Arguably, 20th Century-Fox’s X-Men franchise provided the template for the Marvel Cinematic Universe which now threatens to overwrite and obliterate it. Aside from anything else, Kevin Feige got into the comics movies business with producer credits on the X-films before becoming the Marvel movie tie-it-all-together guy. Whereas Marvel have come to a truce with Sony over the Spider-Man rights, allowing the character to cross over into their movies, it seems that the MCU and the 2FXU are in the kind of war only alternate realities in mega-crossovers can be … with Marvel Comics, in an astonishingly petty mode, deliberately scaling down their X-Men books (once the company’s flagship top-sellers) in order to boost the wholly-owned Inhumans (of the popular ‘What If … Anyone Gave a Shit About the Inhumans?’ storyline) as a replacement for mutants in their ongoing synergistic TV/film empire. The only thing Fox can do to retaliate is innovate weirdly – venturing into TV with the decidedly off-model Legion, going for a 15-certificate/R-rating with the post-modern snark of Deadpool and now sort-of winding the whole saga up with a gorier/swearier 2029-set last hurrah for Hugh Jackman’s Logan aka Wolverine aka James Howlett, linch-pin character of the series and swinging for the third time after two previous unsatisfying solo adventures.

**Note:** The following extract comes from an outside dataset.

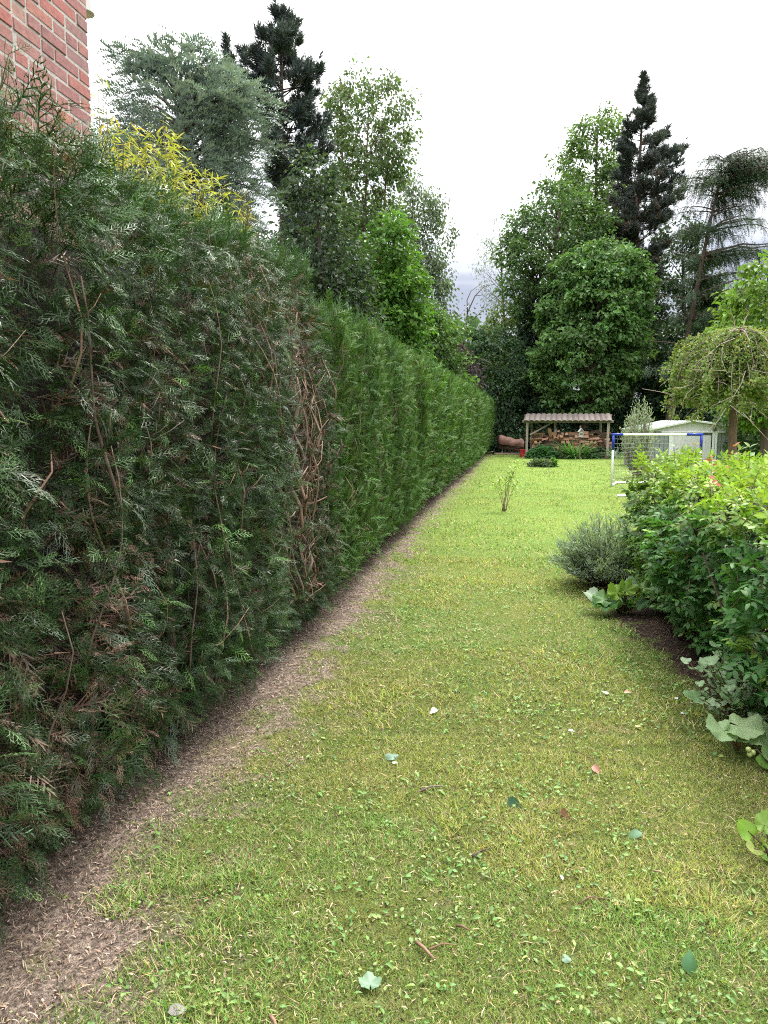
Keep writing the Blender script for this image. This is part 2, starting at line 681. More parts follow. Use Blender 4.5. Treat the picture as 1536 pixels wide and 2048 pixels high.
def round_leaf(L, W, fold=0.25, droop=0.2, seg=3):
    """oval leaf: midrib with two halves, folded and drooping"""
    ys = np.linspace(0, 1, seg + 1)
    v = []
    for y in ys:
        v.append((0, y * L, -droop * L * y * y))
    mid = list(range(seg + 1))
    left, right = [], []
    for y in ys[1:-1]:
        w = W / 2 * math.sin(math.pi * y ** 0.85) ** 0.8
        z = -droop * L * y * y + fold * w
        left.append(len(v))
        v.append((-w, y * L * 0.98, z))
        right.append(len(v))
        v.append((w, y * L * 0.98, z))
    t = []
    for side, rows in ((0, left), (1, right)):
        seq = [mid[0]] + rows + [mid[-1]]
        for i in range(len(seq) - 1):
            a, b = seq[i], seq[i + 1]
            m0, m1 = mid[i], mid[i + 1]
            for tri in ((a, b, m0), (b, m1, m0)):
                if len(set(tri)) == 3:
                    t.append(tri if side else tri[::-1])
    s = np.ones(len(v))
    s[:seg + 1] = 1.18
    return np.array(v), np.array(t), s


def clump_points(n_cl, per, y0, y1, spread, bias=None):
    x, y = lawn_points(n_cl, y0, y1, 1.1)
    if bias is not None:
        k = rng.random(len(x)) < bias(x, y)
        x, y = x[k], y[k]
    k = len(x)
    m = rng.integers(per // 2, per + 1, k)
    xx, yy = np.repeat(x, m), np.repeat(y, m)
    ox, oy = rng.normal(0, spread, len(xx)), rng.normal(0, spread, len(xx))
    return xx + ox, yy + oy, ox, oy


weed_protos = [round_leaf(0.026, 0.019, 0.3, 0.2), round_leaf(0.034, 0.021, 0.2, 0.35), round_leaf(0.02, 0.018, 0.2, 0.1), round_leaf(0.045, 0.02, 0.35, 0.4)]
wv_ = Geo()
for (ncl, per, y0, y1, sp, sc) in ((1300, 10, 1.3, 3.4, 0.026, 0.56), (2600, 8, 3.0, 7.0, 0.035, 0.66), (1300, 6, 6.5, 13, 0.05, 0.85)):
    x, y, ox, oy = clump_points(ncl, per, y0, y1, sp, lambda x, y: np.clip(1.7 * vnoise(x * 1.5, y * 1.5, 0, 31) - 0.25, 0.05, 1))
    k = len(x)
    d = np.stack([ox / sp + rng.normal(0, .7, k), oy / sp + rng.normal(0, .7, k), rng.uniform(0.0, 0.9, k)], -1)
    n = np.stack([rng.normal(0, .55, k), rng.normal(0, .55, k), np.ones(k)], -1)
    cc = np.where((rng.random(k) < 0.3)[:, None], (0.20, 0.28, 0.085), (0.115, 0.21, 0.055))
    v, t, c = scatter(weed_protos, np.stack([x, y, gz(x, y) + rng.uniform(0.004, 0.02, k)], -1), d, n, sc * rng.uniform(0.6, 1.25, k), vary(cc, k, 0.25))
    wv_.add(v, t, c)
tag(wv_.build('clover_and_plantain', M_LEAF), 'broad leaved weeds growing through the mown lawn', kind='stuff')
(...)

X-Men Origins Wolverine and The Wolverine were probably too close to the regular X-Men films with their big jumbles of characters and super-power battles – and might well have got wiped out of continuity (along with Bret Ratner’s X-Men Last Stand) in whatever the fuck Days of Future Past did to the timeline … which is a slight cavil for Logan’s tragic finalities. We saw Charles Xavier (Patrick Stewart) die and be reincarnated by possessing his comatose mindless twin brother (a handy thing to have around) in the post-credits sting of a film made before Marvel movie audiences habitually stuck around for these things (there isn’t one in Logan, by the way) therefore confusing weak-bladdered, credits-skipping folk when he showed up again … and that fudge of a finish was probably revoked when history got changed to avoid Sentinel-plagued dystopia. So, the Trump-flavoured miserable world here – the plot kicks off at the Mexican wall – is provisional if any future movie needs to tinker with it, for all that Jackman and Stewart have sworn this is their last go-round as Logan and Chuck.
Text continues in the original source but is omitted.